● Exercise aim: For the listing underneath, give the count of lines containing the string "scene" and nothing further.

● Material provided:
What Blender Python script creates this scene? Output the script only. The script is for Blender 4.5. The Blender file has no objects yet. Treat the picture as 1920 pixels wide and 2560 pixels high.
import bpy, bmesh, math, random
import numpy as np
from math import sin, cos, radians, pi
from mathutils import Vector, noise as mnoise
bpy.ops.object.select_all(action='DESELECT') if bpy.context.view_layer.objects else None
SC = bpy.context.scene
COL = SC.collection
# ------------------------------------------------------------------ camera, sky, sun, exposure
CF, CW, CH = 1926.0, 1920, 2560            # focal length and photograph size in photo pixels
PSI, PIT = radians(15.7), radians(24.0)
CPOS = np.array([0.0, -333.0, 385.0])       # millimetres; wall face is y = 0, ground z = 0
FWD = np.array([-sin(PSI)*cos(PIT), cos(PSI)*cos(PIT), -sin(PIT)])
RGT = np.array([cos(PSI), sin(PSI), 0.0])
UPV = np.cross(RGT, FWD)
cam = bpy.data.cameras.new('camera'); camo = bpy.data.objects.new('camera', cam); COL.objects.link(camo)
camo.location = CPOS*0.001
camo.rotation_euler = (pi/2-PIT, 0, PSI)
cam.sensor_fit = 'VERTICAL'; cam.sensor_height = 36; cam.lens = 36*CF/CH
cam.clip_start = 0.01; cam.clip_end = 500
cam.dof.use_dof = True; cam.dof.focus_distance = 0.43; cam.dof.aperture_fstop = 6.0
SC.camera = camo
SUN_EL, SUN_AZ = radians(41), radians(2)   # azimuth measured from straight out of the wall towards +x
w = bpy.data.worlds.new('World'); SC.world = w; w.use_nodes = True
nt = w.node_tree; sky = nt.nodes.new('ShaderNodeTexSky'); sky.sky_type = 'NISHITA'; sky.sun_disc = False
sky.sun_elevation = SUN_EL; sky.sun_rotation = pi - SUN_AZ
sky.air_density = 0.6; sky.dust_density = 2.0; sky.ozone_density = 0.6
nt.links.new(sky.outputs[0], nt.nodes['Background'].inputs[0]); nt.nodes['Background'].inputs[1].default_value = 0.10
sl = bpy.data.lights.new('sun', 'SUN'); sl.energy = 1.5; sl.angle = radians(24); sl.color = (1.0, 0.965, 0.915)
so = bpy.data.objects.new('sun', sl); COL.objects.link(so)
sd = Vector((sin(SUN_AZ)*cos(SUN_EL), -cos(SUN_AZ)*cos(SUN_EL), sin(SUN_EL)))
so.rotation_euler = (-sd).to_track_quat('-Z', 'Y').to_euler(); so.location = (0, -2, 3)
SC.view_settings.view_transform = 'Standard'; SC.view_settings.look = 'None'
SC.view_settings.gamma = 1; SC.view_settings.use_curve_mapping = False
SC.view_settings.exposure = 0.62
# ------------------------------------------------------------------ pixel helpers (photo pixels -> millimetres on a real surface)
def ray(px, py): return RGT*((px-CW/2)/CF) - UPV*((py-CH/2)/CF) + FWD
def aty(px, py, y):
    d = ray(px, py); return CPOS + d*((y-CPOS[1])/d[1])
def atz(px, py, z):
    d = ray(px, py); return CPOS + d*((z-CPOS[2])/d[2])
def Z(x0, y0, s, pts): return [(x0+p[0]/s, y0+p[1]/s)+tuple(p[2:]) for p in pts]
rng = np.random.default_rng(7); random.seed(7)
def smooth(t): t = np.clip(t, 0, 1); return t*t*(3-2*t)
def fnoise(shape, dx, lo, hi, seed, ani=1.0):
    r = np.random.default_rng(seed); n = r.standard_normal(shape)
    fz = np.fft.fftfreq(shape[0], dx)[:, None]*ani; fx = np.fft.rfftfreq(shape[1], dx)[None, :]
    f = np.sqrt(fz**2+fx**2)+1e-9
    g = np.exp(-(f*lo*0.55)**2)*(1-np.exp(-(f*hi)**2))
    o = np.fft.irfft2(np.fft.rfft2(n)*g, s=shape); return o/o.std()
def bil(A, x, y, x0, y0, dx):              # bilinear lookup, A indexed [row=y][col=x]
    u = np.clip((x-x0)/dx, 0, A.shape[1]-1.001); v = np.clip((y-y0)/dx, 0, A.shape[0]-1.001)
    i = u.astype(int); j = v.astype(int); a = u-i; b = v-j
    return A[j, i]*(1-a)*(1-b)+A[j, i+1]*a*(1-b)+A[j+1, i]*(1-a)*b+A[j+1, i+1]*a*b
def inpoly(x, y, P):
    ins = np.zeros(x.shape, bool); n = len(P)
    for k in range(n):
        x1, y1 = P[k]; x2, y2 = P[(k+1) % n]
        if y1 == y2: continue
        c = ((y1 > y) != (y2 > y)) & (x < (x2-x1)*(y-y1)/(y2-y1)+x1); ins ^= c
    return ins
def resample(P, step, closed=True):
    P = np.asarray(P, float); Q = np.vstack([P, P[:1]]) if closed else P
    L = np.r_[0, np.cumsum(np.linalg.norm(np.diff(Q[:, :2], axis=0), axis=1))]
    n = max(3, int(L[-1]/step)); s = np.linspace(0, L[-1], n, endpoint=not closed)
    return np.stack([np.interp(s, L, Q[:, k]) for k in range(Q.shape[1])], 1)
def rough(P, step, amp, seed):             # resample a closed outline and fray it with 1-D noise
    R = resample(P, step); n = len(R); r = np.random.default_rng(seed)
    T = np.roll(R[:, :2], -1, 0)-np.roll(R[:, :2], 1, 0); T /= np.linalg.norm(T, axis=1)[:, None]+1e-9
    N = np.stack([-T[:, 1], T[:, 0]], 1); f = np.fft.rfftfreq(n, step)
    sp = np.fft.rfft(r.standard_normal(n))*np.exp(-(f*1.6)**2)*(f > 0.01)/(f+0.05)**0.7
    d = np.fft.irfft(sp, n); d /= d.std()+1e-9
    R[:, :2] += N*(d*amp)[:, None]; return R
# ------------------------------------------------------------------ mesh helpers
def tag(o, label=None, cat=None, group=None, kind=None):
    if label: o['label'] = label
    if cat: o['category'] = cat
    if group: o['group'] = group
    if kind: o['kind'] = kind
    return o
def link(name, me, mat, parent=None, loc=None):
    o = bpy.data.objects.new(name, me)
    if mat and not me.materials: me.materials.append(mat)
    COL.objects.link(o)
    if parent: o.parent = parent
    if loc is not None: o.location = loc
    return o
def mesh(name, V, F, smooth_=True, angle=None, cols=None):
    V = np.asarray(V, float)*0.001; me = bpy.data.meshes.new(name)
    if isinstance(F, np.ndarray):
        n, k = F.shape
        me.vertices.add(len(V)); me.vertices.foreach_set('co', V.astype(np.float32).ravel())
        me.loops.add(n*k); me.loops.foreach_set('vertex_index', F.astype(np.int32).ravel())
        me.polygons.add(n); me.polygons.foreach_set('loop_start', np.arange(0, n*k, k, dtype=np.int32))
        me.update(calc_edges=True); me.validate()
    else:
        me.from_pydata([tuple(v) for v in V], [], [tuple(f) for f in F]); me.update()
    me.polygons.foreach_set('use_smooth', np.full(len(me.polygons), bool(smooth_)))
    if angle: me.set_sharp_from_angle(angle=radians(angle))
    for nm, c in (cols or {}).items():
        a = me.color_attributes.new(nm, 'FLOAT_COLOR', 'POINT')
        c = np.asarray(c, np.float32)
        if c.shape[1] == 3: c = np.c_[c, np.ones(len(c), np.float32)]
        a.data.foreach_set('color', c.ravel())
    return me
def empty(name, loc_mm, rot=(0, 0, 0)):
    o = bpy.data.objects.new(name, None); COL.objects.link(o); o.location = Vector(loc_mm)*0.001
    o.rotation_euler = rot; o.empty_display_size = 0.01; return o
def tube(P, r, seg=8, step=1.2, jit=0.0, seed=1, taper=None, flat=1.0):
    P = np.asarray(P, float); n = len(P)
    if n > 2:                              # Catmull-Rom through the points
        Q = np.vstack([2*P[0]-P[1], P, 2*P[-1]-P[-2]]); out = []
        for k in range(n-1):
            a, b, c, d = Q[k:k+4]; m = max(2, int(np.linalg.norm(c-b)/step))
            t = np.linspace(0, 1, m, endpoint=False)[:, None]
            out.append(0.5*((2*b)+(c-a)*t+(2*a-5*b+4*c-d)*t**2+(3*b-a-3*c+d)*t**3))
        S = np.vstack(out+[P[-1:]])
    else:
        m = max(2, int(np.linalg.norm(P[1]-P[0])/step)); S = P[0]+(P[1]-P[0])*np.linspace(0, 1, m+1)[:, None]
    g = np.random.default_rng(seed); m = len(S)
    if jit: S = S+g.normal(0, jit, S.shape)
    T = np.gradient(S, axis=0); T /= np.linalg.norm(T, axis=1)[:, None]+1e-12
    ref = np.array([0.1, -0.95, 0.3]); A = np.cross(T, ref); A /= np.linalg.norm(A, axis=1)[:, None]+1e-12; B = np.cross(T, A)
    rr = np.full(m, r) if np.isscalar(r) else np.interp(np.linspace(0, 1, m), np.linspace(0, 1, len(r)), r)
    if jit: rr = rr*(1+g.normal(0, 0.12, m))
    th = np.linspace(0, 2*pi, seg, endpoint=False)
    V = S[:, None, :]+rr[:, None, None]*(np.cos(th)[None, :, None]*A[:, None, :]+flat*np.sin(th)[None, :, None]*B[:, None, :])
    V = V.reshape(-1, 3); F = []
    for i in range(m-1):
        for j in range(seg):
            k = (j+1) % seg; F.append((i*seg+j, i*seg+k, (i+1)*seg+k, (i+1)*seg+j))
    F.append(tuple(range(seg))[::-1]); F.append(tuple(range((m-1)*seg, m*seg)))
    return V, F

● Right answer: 2